**Aim of the task:** Repeat exactly, please, the lines that begin at the start of the listing and end at the line holding "stone_wall(mb, lambda s: wxy(s)".

**Given data:**
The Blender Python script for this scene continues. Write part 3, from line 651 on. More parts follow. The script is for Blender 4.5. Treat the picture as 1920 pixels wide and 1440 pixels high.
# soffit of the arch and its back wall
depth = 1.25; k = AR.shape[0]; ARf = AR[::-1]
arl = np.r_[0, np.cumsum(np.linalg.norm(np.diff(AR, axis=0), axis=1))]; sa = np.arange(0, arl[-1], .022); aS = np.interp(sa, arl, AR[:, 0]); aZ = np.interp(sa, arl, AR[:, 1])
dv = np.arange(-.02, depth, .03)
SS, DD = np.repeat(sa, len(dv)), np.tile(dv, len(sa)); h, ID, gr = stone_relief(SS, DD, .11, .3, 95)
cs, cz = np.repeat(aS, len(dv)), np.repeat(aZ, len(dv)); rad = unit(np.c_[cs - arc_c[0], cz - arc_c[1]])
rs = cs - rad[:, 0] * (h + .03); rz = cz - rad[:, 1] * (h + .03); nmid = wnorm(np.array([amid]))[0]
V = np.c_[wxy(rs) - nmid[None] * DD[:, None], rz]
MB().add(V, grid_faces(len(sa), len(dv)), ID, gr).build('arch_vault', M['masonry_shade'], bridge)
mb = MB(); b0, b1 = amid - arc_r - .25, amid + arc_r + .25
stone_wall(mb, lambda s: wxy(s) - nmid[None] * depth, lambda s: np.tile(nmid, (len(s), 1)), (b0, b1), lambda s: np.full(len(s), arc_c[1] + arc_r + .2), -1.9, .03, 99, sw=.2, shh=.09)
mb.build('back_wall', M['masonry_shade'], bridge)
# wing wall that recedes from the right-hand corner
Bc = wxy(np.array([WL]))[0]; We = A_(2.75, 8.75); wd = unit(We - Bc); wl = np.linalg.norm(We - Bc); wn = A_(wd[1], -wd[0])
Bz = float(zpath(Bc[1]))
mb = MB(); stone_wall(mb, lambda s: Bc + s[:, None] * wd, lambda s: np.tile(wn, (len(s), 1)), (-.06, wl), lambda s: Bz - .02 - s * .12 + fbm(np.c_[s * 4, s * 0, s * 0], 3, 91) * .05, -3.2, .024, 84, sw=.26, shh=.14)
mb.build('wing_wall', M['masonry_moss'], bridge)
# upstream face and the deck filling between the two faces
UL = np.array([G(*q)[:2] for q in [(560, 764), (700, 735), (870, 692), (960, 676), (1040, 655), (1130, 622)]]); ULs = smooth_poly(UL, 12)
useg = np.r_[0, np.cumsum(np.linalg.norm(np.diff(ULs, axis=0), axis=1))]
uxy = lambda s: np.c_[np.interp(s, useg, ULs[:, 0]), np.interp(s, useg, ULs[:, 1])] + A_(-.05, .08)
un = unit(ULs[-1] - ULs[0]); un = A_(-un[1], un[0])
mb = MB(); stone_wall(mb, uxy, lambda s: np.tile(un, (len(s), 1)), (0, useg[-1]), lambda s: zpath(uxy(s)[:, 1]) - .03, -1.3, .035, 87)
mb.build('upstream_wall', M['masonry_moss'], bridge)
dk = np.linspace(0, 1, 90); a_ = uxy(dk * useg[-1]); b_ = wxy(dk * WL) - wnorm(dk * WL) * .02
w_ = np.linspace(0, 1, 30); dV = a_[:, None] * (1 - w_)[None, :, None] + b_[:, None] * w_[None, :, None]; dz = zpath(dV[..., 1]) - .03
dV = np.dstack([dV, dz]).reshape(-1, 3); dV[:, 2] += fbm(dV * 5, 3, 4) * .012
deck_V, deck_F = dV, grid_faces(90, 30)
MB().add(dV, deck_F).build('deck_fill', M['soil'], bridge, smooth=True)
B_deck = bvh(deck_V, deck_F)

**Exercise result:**
The Blender Python script for this scene continues. Write part 3, from line 651 on. More parts follow. The script is for Blender 4.5. Treat the picture as 1920 pixels wide and 1440 pixels high.
# soffit of the arch and its back wall
depth = 1.25; k = AR.shape[0]; ARf = AR[::-1]
arl = np.r_[0, np.cumsum(np.linalg.norm(np.diff(AR, axis=0), axis=1))]; sa = np.arange(0, arl[-1], .022); aS = np.interp(sa, arl, AR[:, 0]); aZ = np.interp(sa, arl, AR[:, 1])
dv = np.arange(-.02, depth, .03)
SS, DD = np.repeat(sa, len(dv)), np.tile(dv, len(sa)); h, ID, gr = stone_relief(SS, DD, .11, .3, 95)
cs, cz = np.repeat(aS, len(dv)), np.repeat(aZ, len(dv)); rad = unit(np.c_[cs - arc_c[0], cz - arc_c[1]])
rs = cs - rad[:, 0] * (h + .03); rz = cz - rad[:, 1] * (h + .03); nmid = wnorm(np.array([amid]))[0]
V = np.c_[wxy(rs) - nmid[None] * DD[:, None], rz]
MB().add(V, grid_faces(len(sa), len(dv)), ID, gr).build('arch_vault', M['masonry_shade'], bridge)
mb = MB(); b0, b1 = amid - arc_r - .25, amid + arc_r + .25
stone_wall(mb, lambda s: wxy(s) - nmid[None] * depth, lambda s: np.tile(nmid, (len(s), 1)), (b0, b1), lambda s: np.full(len(s), arc_c[1] + arc_r + .2), -1.9, .03, 99, sw=.2, shh=.09)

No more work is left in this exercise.